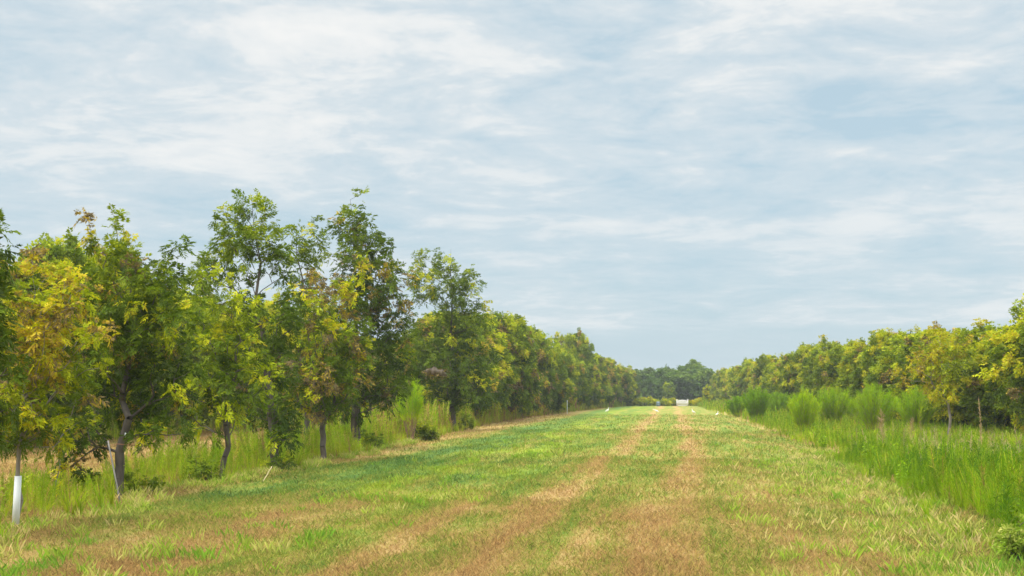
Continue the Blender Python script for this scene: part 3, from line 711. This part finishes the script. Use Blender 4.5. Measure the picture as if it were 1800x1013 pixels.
# golden thin tree at far right-row end
b = base_at(1241, 9.0*.62); b = np.array((4.9, 200., 0))
tree('young_pecan_tree', b, [(0, 0, 2.2, .42, .42, 1.1, .62), (0, 0, 1.4, .5, .5, .7, .55)], .5, .05, 'slim yellow green sapling at the far end of the right row', group=None, sep=.4, nf=8, fl=.4, K=3, wr=.25, seed=43, world=False)
# ---- far wood at the end: every tree its own
fp = []
def farproto(seed, h, w, base, label):
    R = np.random.RandomState(seed); L = [(0, 0, h*.55, w*.36, w*.36, h*.34, .3)]
    for i in range(13):
        a = R.rand()*2*PI; z = h*(.25+.60*R.rand()); r = w*.36*(1.1-.5*z/h); s = w*(.13+.09*R.rand()); L.append((math.cos(a)*r, math.sin(a)*r, z, s, s, s*.9, .25+.45*R.rand()))
    return tree('dense_tree', base, L, h*.2, .3, label, group='dark trees of the far wood', sep=.85, nf=10, fl=.85, K=3, wr=.33, seed=seed, yellow=0, bright=.2, world=False, mat=M_far, sides=4, fill=.6)
FT = [(1132, 650, 285, 'dark wood tree at the left end of the gap between the rows'), (1152, 643, 290, 'dark round wood tree left of the drum'), (1172, 638, 296, 'dark round wood tree above the blue drum'),
      (1204, 630, 300, 'tallest dark wood tree standing above the white fence panel'), (1190, 650, 280, 'olive tinted dark wood tree behind the white fence panel'), (1226, 638, 292, 'dark wood tree right of the tallest one'),
      (1246, 650, 286, 'dark wood tree at the right end of the gap'), (1268, 652, 300, 'dark wood tree crown above the far right row'), (1110, 655, 300, 'dark wood tree partly hidden by the left row end'), (1292, 650, 310, 'dark wood tree behind the far right row'), (1160, 655, 315, 'dark wood tree filling the gap behind the drum'), (1215, 655, 315, 'dark wood tree filling the gap behind the white fence')]
for i, (px, top, Y, lb) in enumerate(FT):
    p = at(px, top, Y)
    if i < 3:
        r = farproto(200+i, 8.5, 8.5, (p[0], Y, -.05), lb); fp.append(r)
    else: r = dup(fp[i % 3], (p[0], Y, -.05), i*1.9, (1, 1, 1), lb)
    r.scale = (.9, .9, (p[2]-.4)/8.5) if i != 3 else (1.15, 1.15, (p[2]-.9)/8.5); r.rotation_euler.z = i*1.3
# small light tree in the gap and low bushes
b = np.array((*at(1176, 700, 262)[:2], 0.)); tree('young_tree', b, [(0, 0, 2.9, .9, .9, 1.3, .42), (0, 0, 1.7, 1.1, 1.1, 1.1, .38)], .7, .08, 'small lighter green tree before the dark wood left of the fence', group=None, sep=.5, nf=9, fl=.5, K=3, wr=.28, seed=51, world=False, mat=M_leaf)
def bushproto(base, label):
    return tree('shrub', base, [(0, 0, .55, .9, .8, .5, .60), (.6, 0, .4, .5, .5, .35, .58), (-.5, .1, .45, .5, .5, .4, .64)], .15, .05, label, cat='shrub', group='low bright shrubs at the field end', sep=.28, nf=9, fl=.32, K=3, wr=.26, seed=61, world=False, sides=4)
bp = None
for i, (px, sc, lb) in enumerate([(1128, 1.15, 'low bright shrub farthest left at the field end'), (1141, 1.2, 'low bright shrub between the left row end and the drum'), (1150, .95, 'low bright shrub touching the left of the drum'), (1169, 1.0, 'low bright shrub just right of the drum'),
                                   (1183, 1.05, 'low bright shrub just left of the white fence panel'), (1214, .8, 'low bright shrub just right of the white fence panel'), (1229, 1.1, 'low bright shrub farthest right at the field end'), (1114, 1.1, 'low bright shrub half hidden by the left row end')]):
    loc = (at(px, 700, 222+2*(i % 3))[0], 222+2*(i % 3), -.02)
    if bp is None: bp = bushproto(loc, lb); bp.scale = (sc,)*3
    else: dup(bp, loc, i*1.3, (sc, sc, sc), lb)
# shrubs near
b = ground(745, 775); tree('shrub', b, [(-.1, 0, .28, .36, .34, .26, .30), (.2, 0, .4, .24, .24, .22, .5), (-.2, 0, .5, .16, .16, .16, .52), (.38, 0, .22, .2, .2, .18, .36), (.02, 0, .6, .12, .12, .12, .56)], .1, .02, 'round dark shrub with yellow tips beside the plume weed', cat='shrub', sep=.15, nf=8, fl=.17, K=3, wr=.26, seed=66, world=False, sides=4)
b = ground(1778, 985); b[0] += .1; tree('shrub', b, [(0, 0, .3, .16, .16, .2, .55), (.25, .1, .2, .16, .16, .16, .5), (-.15, 0, .15, .16, .16, .12, .5)], .08, .012, 'small leafy bush at the bottom right below the tall weeds', cat='shrub', sep=.10, nf=8, fl=.10, K=3, wr=.24, seed=67, world=False, sides=4, mat=M_tuft)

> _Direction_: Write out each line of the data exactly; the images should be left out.

> _Reply to the exercise_:
Continue the Blender Python script for this scene: part 3, from line 711. This part finishes the script. Use Blender 4.5. Measure the picture as if it were 1800x1013 pixels.
# golden thin tree at far right-row end
b = base_at(1241, 9.0*.62); b = np.array((4.9, 200., 0))
tree('young_pecan_tree', b, [(0, 0, 2.2, .42, .42, 1.1, .62), (0, 0, 1.4, .5, .5, .7, .55)], .5, .05, 'slim yellow green sapling at the far end of the right row', group=None, sep=.4, nf=8, fl=.4, K=3, wr=.25, seed=43, world=False)
# ---- far wood at the end: every tree its own
fp = []
def farproto(seed, h, w, base, label):
    R = np.random.RandomState(seed); L = [(0, 0, h*.55, w*.36, w*.36, h*.34, .3)]
    for i in range(13):
        a = R.rand()*2*PI; z = h*(.25+.60*R.rand()); r = w*.36*(1.1-.5*z/h); s = w*(.13+.09*R.rand()); L.append((math.cos(a)*r, math.sin(a)*r, z, s, s, s*.9, .25+.45*R.rand()))
    return tree('dense_tree', base, L, h*.2, .3, label, group='dark trees of the far wood', sep=.85, nf=10, fl=.85, K=3, wr=.33, seed=seed, yellow=0, bright=.2, world=False, mat=M_far, sides=4, fill=.6)
FT = [(1132, 650, 285, 'dark wood tree at the left end of the gap between the rows'), (1152, 643, 290, 'dark round wood tree left of the drum'), (1172, 638, 296, 'dark round wood tree above the blue drum'),
      (1204, 630, 300, 'tallest dark wood tree standing above the white fence panel'), (1190, 650, 280, 'olive tinted dark wood tree behind the white fence panel'), (1226, 638, 292, 'dark wood tree right of the tallest one'),
      (1246, 650, 286, 'dark wood tree at the right end of the gap'), (1268, 652, 300, 'dark wood tree crown above the far right row'), (1110, 655, 300, 'dark wood tree partly hidden by the left row end'), (1292, 650, 310, 'dark wood tree behind the far right row'), (1160, 655, 315, 'dark wood tree filling the gap behind the drum'), (1215, 655, 315, 'dark wood tree filling the gap behind the white fence')]
for i, (px, top, Y, lb) in enumerate(FT):
    p = at(px, top, Y)
    if i < 3:
        r = farproto(200+i, 8.5, 8.5, (p[0], Y, -.05), lb); fp.append(r)
    else: r = dup(fp[i % 3], (p[0], Y, -.05), i*1.9, (1, 1, 1), lb)
    r.scale = (.9, .9, (p[2]-.4)/8.5) if i != 3 else (1.15, 1.15, (p[2]-.9)/8.5); r.rotation_euler.z = i*1.3
# small light tree in the gap and low bushes
b = np.array((*at(1176, 700, 262)[:2], 0.)); tree('young_tree', b, [(0, 0, 2.9, .9, .9, 1.3, .42), (0, 0, 1.7, 1.1, 1.1, 1.1, .38)], .7, .08, 'small lighter green tree before the dark wood left of the fence', group=None, sep=.5, nf=9, fl=.5, K=3, wr=.28, seed=51, world=False, mat=M_leaf)
def bushproto(base, label):
    return tree('shrub', base, [(0, 0, .55, .9, .8, .5, .60), (.6, 0, .4, .5, .5, .35, .58), (-.5, .1, .45, .5, .5, .4, .64)], .15, .05, label, cat='shrub', group='low bright shrubs at the field end', sep=.28, nf=9, fl=.32, K=3, wr=.26, seed=61, world=False, sides=4)
bp = None
for i, (px, sc, lb) in enumerate([(1128, 1.15, 'low bright shrub farthest left at the field end'), (1141, 1.2, 'low bright shrub between the left row end and the drum'), (1150, .95, 'low bright shrub touching the left of the drum'), (1169, 1.0, 'low bright shrub just right of the drum'),
                                   (1183, 1.05, 'low bright shrub just left of the white fence panel'), (1214, .8, 'low bright shrub just right of the white fence panel'), (1229, 1.1, 'low bright shrub farthest right at the field end'), (1114, 1.1, 'low bright shrub half hidden by the left row end')]):
    loc = (at(px, 700, 222+2*(i % 3))[0], 222+2*(i % 3), -.02)
    if bp is None: bp = bushproto(loc, lb); bp.scale = (sc,)*3
    else: dup(bp, loc, i*1.3, (sc, sc, sc), lb)
# shrubs near
b = ground(745, 775); tree('shrub', b, [(-.1, 0, .28, .36, .34, .26, .30), (.2, 0, .4, .24, .24, .22, .5), (-.2, 0, .5, .16, .16, .16, .52), (.38, 0, .22, .2, .2, .18, .36), (.02, 0, .6, .12, .12, .12, .56)], .1, .02, 'round dark shrub with yellow tips beside the plume weed', cat='shrub', sep=.15, nf=8, fl=.17, K=3, wr=.26, seed=66, world=False, sides=4)
b = ground(1778, 985); b[0] += .1; tree('shrub', b, [(0, 0, .3, .16, .16, .2, .55), (.25, .1, .2, .16, .16, .16, .5), (-.15, 0, .15, .16, .16, .12, .5)], .08, .012, 'small leafy bush at the bottom right below the tall weeds', cat='shrub', sep=.10, nf=8, fl=.10, K=3, wr=.24, seed=67, world=False, sides=4, mat=M_tuft)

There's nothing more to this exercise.